What is needed:
Look through the data below. Show each line where the string "materials" occurs.

===

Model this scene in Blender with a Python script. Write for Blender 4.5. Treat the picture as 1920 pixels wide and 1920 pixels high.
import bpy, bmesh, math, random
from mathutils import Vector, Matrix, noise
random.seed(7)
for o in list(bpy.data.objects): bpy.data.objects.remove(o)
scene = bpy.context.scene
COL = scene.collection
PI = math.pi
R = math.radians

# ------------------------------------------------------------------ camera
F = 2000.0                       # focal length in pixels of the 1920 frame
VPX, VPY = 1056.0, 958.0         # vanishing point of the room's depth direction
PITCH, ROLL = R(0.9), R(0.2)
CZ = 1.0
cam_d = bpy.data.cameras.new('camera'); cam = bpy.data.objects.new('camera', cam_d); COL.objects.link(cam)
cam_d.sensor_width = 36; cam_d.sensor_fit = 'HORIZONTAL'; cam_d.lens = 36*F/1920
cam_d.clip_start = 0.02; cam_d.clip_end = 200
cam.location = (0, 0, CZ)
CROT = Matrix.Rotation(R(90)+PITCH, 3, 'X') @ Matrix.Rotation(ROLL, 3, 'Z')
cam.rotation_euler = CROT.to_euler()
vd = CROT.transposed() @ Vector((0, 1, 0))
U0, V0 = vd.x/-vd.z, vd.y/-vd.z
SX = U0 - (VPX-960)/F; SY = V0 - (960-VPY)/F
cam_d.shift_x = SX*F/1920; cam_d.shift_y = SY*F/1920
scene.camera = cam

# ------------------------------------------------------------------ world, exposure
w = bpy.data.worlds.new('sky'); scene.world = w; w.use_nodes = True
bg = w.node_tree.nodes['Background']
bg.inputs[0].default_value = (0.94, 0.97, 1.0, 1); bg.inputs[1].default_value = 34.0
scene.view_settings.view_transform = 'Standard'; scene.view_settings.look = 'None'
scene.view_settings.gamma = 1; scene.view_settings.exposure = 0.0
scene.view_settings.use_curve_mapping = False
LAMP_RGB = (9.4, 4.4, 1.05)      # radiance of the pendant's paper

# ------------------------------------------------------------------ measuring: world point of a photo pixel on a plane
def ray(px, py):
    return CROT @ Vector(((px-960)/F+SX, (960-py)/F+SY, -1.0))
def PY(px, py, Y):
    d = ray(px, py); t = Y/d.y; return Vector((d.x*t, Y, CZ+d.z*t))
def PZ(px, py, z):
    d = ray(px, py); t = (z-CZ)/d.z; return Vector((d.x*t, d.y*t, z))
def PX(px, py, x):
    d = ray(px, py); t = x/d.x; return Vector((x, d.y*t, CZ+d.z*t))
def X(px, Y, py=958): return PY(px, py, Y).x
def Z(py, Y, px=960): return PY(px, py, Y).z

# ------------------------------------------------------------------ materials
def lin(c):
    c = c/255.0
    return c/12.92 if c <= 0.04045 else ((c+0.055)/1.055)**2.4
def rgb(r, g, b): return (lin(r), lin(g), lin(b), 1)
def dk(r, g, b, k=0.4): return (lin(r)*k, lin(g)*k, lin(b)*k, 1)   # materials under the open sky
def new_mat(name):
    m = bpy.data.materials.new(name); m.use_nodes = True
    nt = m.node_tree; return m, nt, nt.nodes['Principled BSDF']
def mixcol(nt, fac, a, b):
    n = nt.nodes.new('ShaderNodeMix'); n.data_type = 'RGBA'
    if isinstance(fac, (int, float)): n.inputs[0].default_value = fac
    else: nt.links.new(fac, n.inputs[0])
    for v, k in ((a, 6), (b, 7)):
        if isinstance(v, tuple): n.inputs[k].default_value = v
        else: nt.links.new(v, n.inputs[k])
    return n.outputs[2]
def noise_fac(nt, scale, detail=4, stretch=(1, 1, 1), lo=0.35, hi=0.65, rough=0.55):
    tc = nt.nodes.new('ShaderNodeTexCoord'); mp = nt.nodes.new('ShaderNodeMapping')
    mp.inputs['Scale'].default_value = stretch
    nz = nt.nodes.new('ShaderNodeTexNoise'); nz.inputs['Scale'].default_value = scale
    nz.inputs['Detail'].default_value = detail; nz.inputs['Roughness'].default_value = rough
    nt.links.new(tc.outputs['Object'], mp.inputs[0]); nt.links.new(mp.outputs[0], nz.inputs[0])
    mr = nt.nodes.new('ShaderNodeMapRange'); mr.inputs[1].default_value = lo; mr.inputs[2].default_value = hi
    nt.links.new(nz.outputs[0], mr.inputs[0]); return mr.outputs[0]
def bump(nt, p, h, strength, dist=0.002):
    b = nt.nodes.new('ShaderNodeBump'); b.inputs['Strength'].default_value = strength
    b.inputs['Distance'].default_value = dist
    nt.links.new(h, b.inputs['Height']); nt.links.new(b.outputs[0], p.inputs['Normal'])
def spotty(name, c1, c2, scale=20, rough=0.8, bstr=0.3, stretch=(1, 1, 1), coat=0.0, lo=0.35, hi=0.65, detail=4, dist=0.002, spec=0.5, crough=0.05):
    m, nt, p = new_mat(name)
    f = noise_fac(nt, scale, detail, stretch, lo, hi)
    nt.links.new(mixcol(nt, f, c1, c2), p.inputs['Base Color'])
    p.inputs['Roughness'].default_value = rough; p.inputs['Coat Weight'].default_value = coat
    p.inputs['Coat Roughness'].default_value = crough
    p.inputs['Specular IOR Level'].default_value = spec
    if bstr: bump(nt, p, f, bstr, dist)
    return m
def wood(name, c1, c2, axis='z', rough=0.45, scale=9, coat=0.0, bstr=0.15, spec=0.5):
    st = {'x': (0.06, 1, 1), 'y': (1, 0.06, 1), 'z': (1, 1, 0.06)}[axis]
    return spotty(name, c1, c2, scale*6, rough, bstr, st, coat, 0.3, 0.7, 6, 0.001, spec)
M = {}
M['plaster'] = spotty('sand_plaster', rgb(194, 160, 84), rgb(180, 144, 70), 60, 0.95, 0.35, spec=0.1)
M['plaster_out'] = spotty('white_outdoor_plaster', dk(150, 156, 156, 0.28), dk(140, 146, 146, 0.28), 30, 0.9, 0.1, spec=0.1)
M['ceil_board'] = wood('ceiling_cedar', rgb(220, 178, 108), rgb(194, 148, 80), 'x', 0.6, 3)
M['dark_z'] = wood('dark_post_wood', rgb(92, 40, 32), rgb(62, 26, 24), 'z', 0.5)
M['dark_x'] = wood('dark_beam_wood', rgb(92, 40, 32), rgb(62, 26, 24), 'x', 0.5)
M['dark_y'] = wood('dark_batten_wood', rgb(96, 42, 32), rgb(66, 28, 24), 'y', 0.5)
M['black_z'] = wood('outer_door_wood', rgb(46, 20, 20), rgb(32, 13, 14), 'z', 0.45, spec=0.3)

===

Final result:
# ------------------------------------------------------------------ materials
def dk(r, g, b, k=0.4): return (lin(r)*k, lin(g)*k, lin(b)*k, 1)   # materials under the open sky
    m = bpy.data.materials.new(name); m.use_nodes = True